EXERCISE DIRECTIONS: Produce an exact copy of all the data below, dropping every image.

AVAILABLE DATA:
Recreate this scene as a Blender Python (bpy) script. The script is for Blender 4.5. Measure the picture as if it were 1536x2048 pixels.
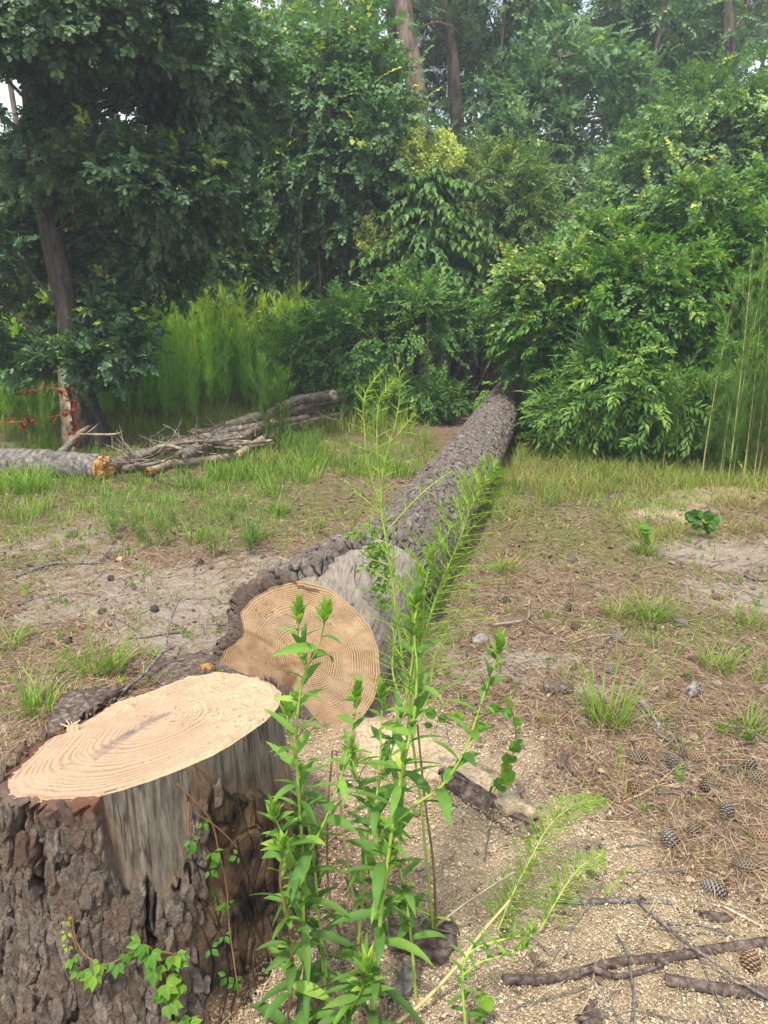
import bpy, math, random
import numpy as np
from mathutils import Vector
R_ = np.random.default_rng(11)
random.seed(5)
for o in list(bpy.data.objects): bpy.data.objects.remove(o)
S = bpy.context.scene
COL = S.collection
# ------------------------------------------------------------------ camera
CAMH = 1.6; F = 25/36*2048; PITCH = math.atan((1024-620)/F)
cam = bpy.data.objects.new('camera', bpy.data.cameras.new('camera')); COL.objects.link(cam)
cam.data.sensor_fit = 'VERTICAL'; cam.data.sensor_height = 36; cam.data.sensor_width = 27; cam.data.lens = 25
cam.data.clip_start = 0.05; cam.data.clip_end = 800
cam.location = (0, 0, CAMH); cam.rotation_euler = (math.pi/2-PITCH, 0, 0)
S.camera = cam
# ------------------------------------------------------------------ world
SUN_EL = math.radians(63); SUN_AZ = math.radians(-156)      # azimuth from +Y towards +X
w = bpy.data.worlds.new('World'); S.world = w; w.use_nodes = True
nt = w.node_tree; nt.nodes.clear()
def N(nt, t, **k):
    n = nt.nodes.new(t)
    for a, b in k.items(): setattr(n, a, b)
    return n
out = N(nt, 'ShaderNodeOutputWorld'); bg = N(nt, 'ShaderNodeBackground'); sky = N(nt, 'ShaderNodeTexSky', sky_type='NISHITA')
sky.sun_disc = False; sky.sun_elevation = SUN_EL; sky.sun_rotation = SUN_AZ; sky.air_density = 1.2; sky.dust_density = 3.5; sky.ozone_density = 1.0
tc = N(nt, 'ShaderNodeTexCoord'); nz = N(nt, 'ShaderNodeTexNoise'); nz.inputs['Scale'].default_value = 3.0; nz.inputs['Detail'].default_value = 7
rp = N(nt, 'ShaderNodeMapRange'); rp.inputs['From Min'].default_value = 0.28; rp.inputs['From Max'].default_value = 0.62
mx = N(nt, 'ShaderNodeMix', data_type='RGBA'); mx.inputs[7].default_value = (9.5, 10.0, 10.6, 1)
nt.links.new(tc.outputs['Generated'], nz.inputs['Vector']); nt.links.new(nz.outputs['Fac'], rp.inputs['Value'])
nt.links.new(rp.outputs['Result'], mx.inputs[0]); nt.links.new(sky.outputs['Color'], mx.inputs[6])
nt.links.new(mx.outputs[2], bg.inputs['Color']); bg.inputs['Strength'].default_value = 0.13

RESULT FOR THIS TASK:
Recreate this scene as a Blender Python (bpy) script. The script is for Blender 4.5. Measure the picture as if it were 1536x2048 pixels.
import bpy, math, random
import numpy as np
from mathutils import Vector
R_ = np.random.default_rng(11)
random.seed(5)
for o in list(bpy.data.objects): bpy.data.objects.remove(o)
S = bpy.context.scene
COL = S.collection
# ------------------------------------------------------------------ camera
CAMH = 1.6; F = 25/36*2048; PITCH = math.atan((1024-620)/F)
cam = bpy.data.objects.new('camera', bpy.data.cameras.new('camera')); COL.objects.link(cam)
cam.data.sensor_fit = 'VERTICAL'; cam.data.sensor_height = 36; cam.data.sensor_width = 27; cam.data.lens = 25
cam.data.clip_start = 0.05; cam.data.clip_end = 800
cam.location = (0, 0, CAMH); cam.rotation_euler = (math.pi/2-PITCH, 0, 0)
S.camera = cam
# ------------------------------------------------------------------ world
SUN_EL = math.radians(63); SUN_AZ = math.radians(-156)      # azimuth from +Y towards +X
w = bpy.data.worlds.new('World'); S.world = w; w.use_nodes = True
nt = w.node_tree; nt.nodes.clear()
def N(nt, t, **k):
    n = nt.nodes.new(t)
    for a, b in k.items(): setattr(n, a, b)
    return n
out = N(nt, 'ShaderNodeOutputWorld'); bg = N(nt, 'ShaderNodeBackground'); sky = N(nt, 'ShaderNodeTexSky', sky_type='NISHITA')
sky.sun_disc = False; sky.sun_elevation = SUN_EL; sky.sun_rotation = SUN_AZ; sky.air_density = 1.2; sky.dust_density = 3.5; sky.ozone_density = 1.0
tc = N(nt, 'ShaderNodeTexCoord'); nz = N(nt, 'ShaderNodeTexNoise'); nz.inputs['Scale'].default_value = 3.0; nz.inputs['Detail'].default_value = 7
rp = N(nt, 'ShaderNodeMapRange'); rp.inputs['From Min'].default_value = 0.28; rp.inputs['From Max'].default_value = 0.62
mx = N(nt, 'ShaderNodeMix', data_type='RGBA'); mx.inputs[7].default_value = (9.5, 10.0, 10.6, 1)
nt.links.new(tc.outputs['Generated'], nz.inputs['Vector']); nt.links.new(nz.outputs['Fac'], rp.inputs['Value'])
nt.links.new(rp.outputs['Result'], mx.inputs[0]); nt.links.new(sky.outputs['Color'], mx.inputs[6])
nt.links.new(mx.outputs[2], bg.inputs['Color']); bg.inputs['Strength'].default_value = 0.13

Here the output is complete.